In reply to Ian F (Forum Supporter) :
Don't forget 126mm, too. As the number of sprockets in the back went up, the axle width went up so wheels wouldn't require crazy amounts of dish.
4-5mm on a steel frame is easily accomodated by gentle bending by hand.
Set up an Amazon Ebike for a neighbor, not impressed. It was about 700 bucks, tires were crap. Quality of components and weight were not good.
We are into recumbent trikes, probably not what you want. But I did a conversion on one, wheel drive system, from Electric Bike Outfitters. The quality and support provided made the 1200 price worth it. 2 years later, no issues and battery lasts a long time. Only use assist on hills and crossing streets so we are getting about 200 miles per charge.
I would say get a decent quality stiff mountain bike frame and convert it. Go with a small battery, unless you go on long trips it will last. If necessary carry a second battery then.
I bought a $650 Nakto ebike last week and have put some miles on it. It's heavy, mediocre quality, has primitive electronics and pedal assist, handles poorly compared to a real bike, and rides like an unloaded truck with a too stiff suspension. I love it.

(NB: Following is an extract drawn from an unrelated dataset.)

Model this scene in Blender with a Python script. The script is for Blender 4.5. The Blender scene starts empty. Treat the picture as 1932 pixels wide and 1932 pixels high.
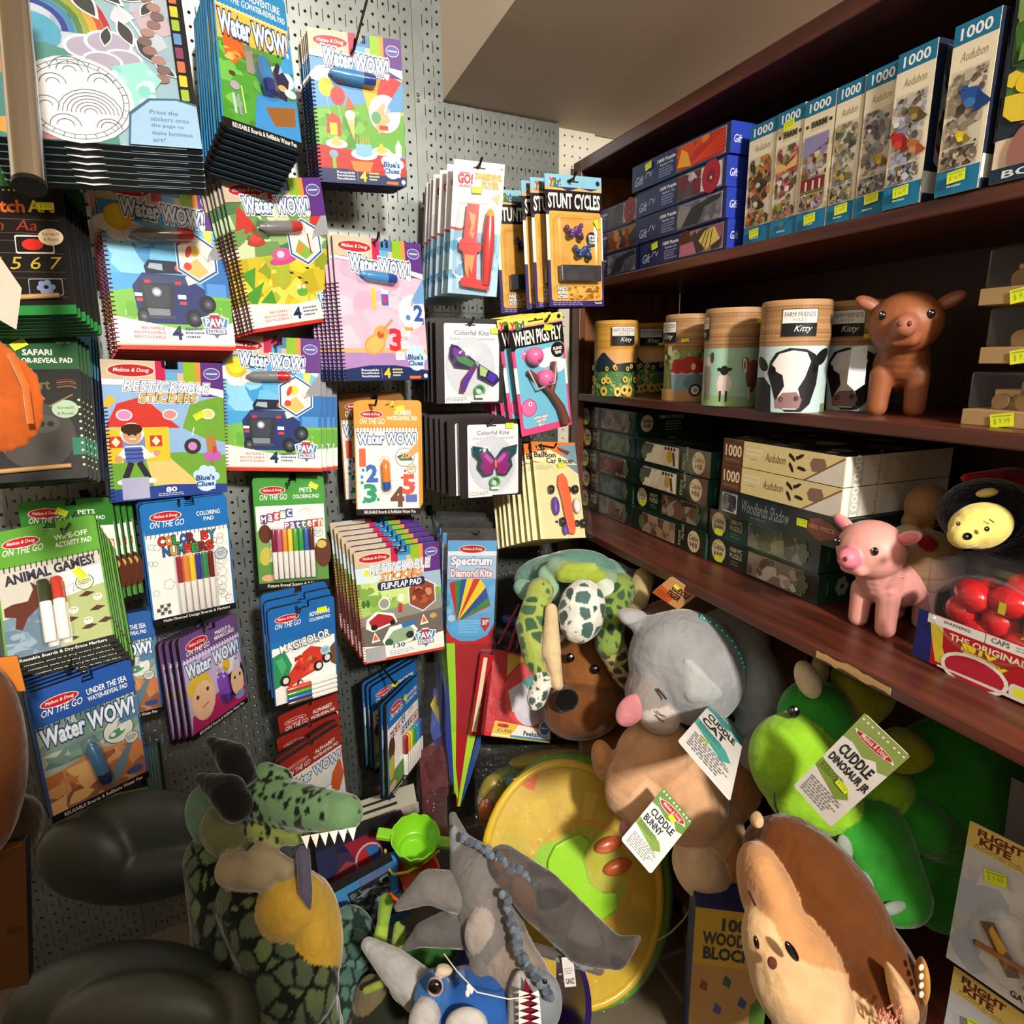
import bpy, math, random
import numpy as np
from mathutils import Matrix, Vector, Euler
scene = bpy.context.scene
COL = scene.collection
# ---------------------------------------------------------------- camera (solved from the vanishing points), 1932 px frame
FPX = 1210.87; CZ = 1.42
def _nrm(a): return a / np.linalg.norm(a)
_X = _nrm(np.array([2302.0, -318.0, FPX])); _Z = -_nrm(np.array([64.0, 5074.0, FPX])); _Y = np.cross(_Z, _X)
MC = np.array([_X, _Y, _Z])
cam_d = bpy.data.cameras.new('camera'); cam = bpy.data.objects.new('camera', cam_d); COL.objects.link(cam)
cam_d.sensor_width = 36; cam_d.lens = 36 * FPX / 1932; cam_d.clip_start = 0.02; cam_d.clip_end = 50
_r, _u, _f = MC @ np.array([1., 0, 0]), MC @ np.array([0, -1., 0]), MC @ np.array([0, 0, 1.])
cam.matrix_world = Matrix(((_r[0], _u[0], -_f[0], 0), (_r[1], _u[1], -_f[1], 0), (_r[2], _u[2], -_f[2], CZ), (0, 0, 0, 1)))
scene.camera = cam
# ---------------------------------------------------------------- world, lights, exposure
w = bpy.data.worlds.new('world'); scene.world = w; w.use_nodes = True
w.node_tree.nodes['Background'].inputs[0].default_value = (1.0, 0.9, 0.8, 1); w.node_tree.nodes['Background'].inputs[1].default_value = 0.02
scene.view_settings.view_transform = 'Standard'; scene.view_settings.look = 'None'
scene.view_settings.exposure = 0.0; scene.view_settings.gamma = 1.0; scene.view_settings.use_curve_mapping = False
def area(name, loc, target, size, power, color, sy=None):
    d = bpy.data.lights.new(name, 'AREA'); d.energy = power; d.color = color; d.size = size
    if sy: d.shape = 'RECTANGLE'; d.size_y = sy
    o = bpy.data.objects.new(name, d); COL.objects.link(o); o.location = loc
    o.rotation_euler = (Vector(target) - Vector(loc)).to_track_quat('-Z', 'Y').to_euler()
    return o
area('ceiling_light', (0.15, -1.9, 2.55), (0.6, 1.2, 1.1), 0.2, 150, (1.0, 0.93, 0.84))
area('ceiling_light', (-0.7, -1.2, 2.7), (0.1, 1.6, 1.7), 0.5, 10, (0.84, 0.93, 1.0), 0.25)
area('ceiling_light', (1.3, -2.2, 2.7), (0.7, 0.8, 1.0), 0.9, 40, (1.0, 0.9, 0.78))
# ---------------------------------------------------------------- helpers
def ray(px, py): return MC @ np.array([(px - 966.) / FPX, (py - 966.) / FPX, 1.])
CAM = np.array([0, 0, CZ])
def PD(px, py, d): return CAM + ray(px, py) * d                        # point seen at a pixel, d metres forward
def PY(px, py, Y): r = ray(px, py); return CAM + r * (Y / r[1])        # ... on the plane y = Y
def PZ(px, py, z): r = ray(px, py); return CAM + r * ((z - CZ) / r[2]) # ... at height z
UB = _nrm(np.array([-.1153, -.9933, 0])); VB = np.array([-UB[1], UB[0], 0]); P0 = np.array([1.087, 1.63, 0])
def PS(px, py, v=0.): r = ray(px, py); return CAM + r * (((P0 @ VB) + v) / (r @ VB))  # ... on a plane parallel to the bookcase front
def su(px, py, v=0.): q = PS(px, py, v); return (q - P0) @ UB
def SH(u, v, z): q = P0 + UB * u + VB * v; q[2] = z; return q
SHM = Matrix(((UB[0], VB[0], 0, P0[0]), (UB[1], VB[1], 0, P0[1]), (0, 0, 1, 0), (0, 0, 0, 1)))  # bookcase frame: u to the camera, v into the case
def project(p):
    c = MC.T @ (np.asarray(p) - CAM); return np.array([966 + FPX * c[0] / c[2], 966 + FPX * c[1] / c[2]])
def lin(c):
    if isinstance(c, str):
        c = c.lstrip('#'); c = [int(c[i:i + 2], 16) / 255 for i in (0, 2, 4)] if len(c) == 6 else [int(k, 16) / 15 for k in c]
    return tuple((x / 12.92 if x <= .04045 else ((x + .055) / 1.055) ** 2.4) for x in c)
_lc = {}
def LC(c):
    if c not in _lc: _lc[c] = lin(c)
    return _lc[c]
# ---------------------------------------------------------------- materials
MATS = {}
def mat(name, rough=.5, metal=0, attr=True, color='#808080', sheen=0, bump=0, bscale=200, noise=0, nscale=8, coat=0, spec=.5, folds=0):
    m = bpy.data.materials.new(name); m.use_nodes = True; nt = m.node_tree; b = nt.nodes['Principled BSDF']
    b.inputs['Roughness'].default_value = rough; b.inputs['Metallic'].default_value = metal
    b.inputs['Specular IOR Level'].default_value = spec
    if sheen: b.inputs['Sheen Weight'].default_value = sheen; b.inputs['Sheen Roughness'].default_value = .4
    if coat: b.inputs['Coat Weight'].default_value = coat; b.inputs['Coat Roughness'].default_value = .12
    if attr:
        a = nt.nodes.new('ShaderNodeAttribute'); a.attribute_name = 'Col'; out = a.outputs['Color']
    else:
        a = nt.nodes.new('ShaderNodeRGB'); a.outputs[0].default_value = (*LC(color), 1); out = a.outputs[0]
    tc = nt.nodes.new('ShaderNodeTexCoord')
    if noise:
        n = nt.nodes.new('ShaderNodeTexNoise'); n.inputs['Scale'].default_value = nscale; n.inputs['Detail'].default_value = 6
        nt.links.new(tc.outputs['Object'], n.inputs['Vector'])
        mr = nt.nodes.new('ShaderNodeMapRange'); mr.inputs['To Min'].default_value = 1 - noise; mr.inputs['To Max'].default_value = 1 + noise * .5
        mr.inputs['From Min'].default_value = .3; mr.inputs['From Max'].default_value = .7
        nt.links.new(n.outputs['Fac'], mr.inputs['Value'])
        mx = nt.nodes.new('ShaderNodeVectorMath'); mx.operation = 'SCALE'
        nt.links.new(out, mx.inputs[0]); nt.links.new(mr.outputs[0], mx.inputs['Scale']); out = mx.outputs[0]
    nt.links.new(out, b.inputs['Base Color'])
    if bump:
        n = nt.nodes.new('ShaderNodeTexNoise'); n.inputs['Scale'].default_value = bscale; n.inputs['Detail'].default_value = 3
        nt.links.new(tc.outputs['Object'], n.inputs['Vector'])
        bp = nt.nodes.new('ShaderNodeBump'); bp.inputs['Strength'].default_value = bump; bp.inputs['Distance'].default_value = .004
        nt.links.new(n.outputs['Fac'], bp.inputs['Height']); nt.links.new(bp.outputs[0], b.inputs['Normal'])
        if folds:
            n2 = nt.nodes.new('ShaderNodeTexNoise'); n2.inputs['Scale'].default_value = 11; n2.inputs['Detail'].default_value = 2; n2.inputs['Distortion'].default_value = 1.2
            nt.links.new(tc.outputs['Object'], n2.inputs['Vector']); b2 = nt.nodes.new('ShaderNodeBump'); b2.inputs['Strength'].default_value = folds; b2.inputs['Distance'].default_value = .03
            nt.links.new(n2.outputs['Fac'], b2.inputs['Height']); nt.links.new(b2.outputs[0], bp.inputs['Normal'])
    MATS[name] = m; return m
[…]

It was cheap but it's still functional and I'll be using it for trips around the neighborhood instead of a car. I was thinking about a Propella, but they seem to be backordered until September. I might come to regret not getting something better, but for now this is a great way to get on the road.
Saw this thread rebooted and wanted to share my recent find. It's not grassroots but is somewhat auto related. https://www.greyp.com/ Pronouced "grape" e-bikes. The founder is Mate Rimac of Rimac Automobili fame. I met and had lunch with the US distributor for these in Abilene, TX. The price point on these bikes is beyond my reach but she told me some remarkable facts about some of the models.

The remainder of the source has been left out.